Although irksome that no individual pictures were attached (other than that of what appears to be a rather old, sleeping rabbit), it seemed to good to be true, especially when I learned it could be delivered in time for my daughter's party, to be opened and enjoyed by both the eager birthday girl herself and her rabble of little friends. However, much to my daughter's horror upon opening her much awaited, rabbit-shaped gift, she discovered what I now, after much consideration, believe to be - not a fresh or whole rabbit - but rather a dead rabbit - thus, decidedly neither fresh, nor, vitally....whole. Perhaps the vendors could consider selling this item under the heading "deceased rabbit" or "rabbit corpse" to ensure no future confusion amongst the realms of well-meaning, loving fathers, such as myself.

Hysterical tears ensued, divorce was threatened and several children fled the house never to be seen again. More importantly, despite much coaxing I can't get the little fellow to hop around the hutch I built for him in the garden and, after a week, he is starting to smell (which, I grant you, is something that rabbits naturally do, but the neighbours are starting to complain). Mind you, this rabbit has proved most economical, as I have not had to replace the carrots and lettuce leaves in his bowl once since we got him. Must be on a diet.

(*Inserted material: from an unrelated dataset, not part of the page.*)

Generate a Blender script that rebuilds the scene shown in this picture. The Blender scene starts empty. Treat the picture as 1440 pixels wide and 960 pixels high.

My wife has since left me, claiming she is "taking the children to her mother's house" as this is just too much after the "fresh whole Pony" I ordered for my eldest daughter's birthday last September. Why does no good, fatherly deed go unpunished? On the plus side, week old rabbit remains delicious. Thoroughly recommended as a snack to gnaw on whilst sitting on the sofa in one's underwear, watching football re-runs at 3 in the morning after one's wife has left one.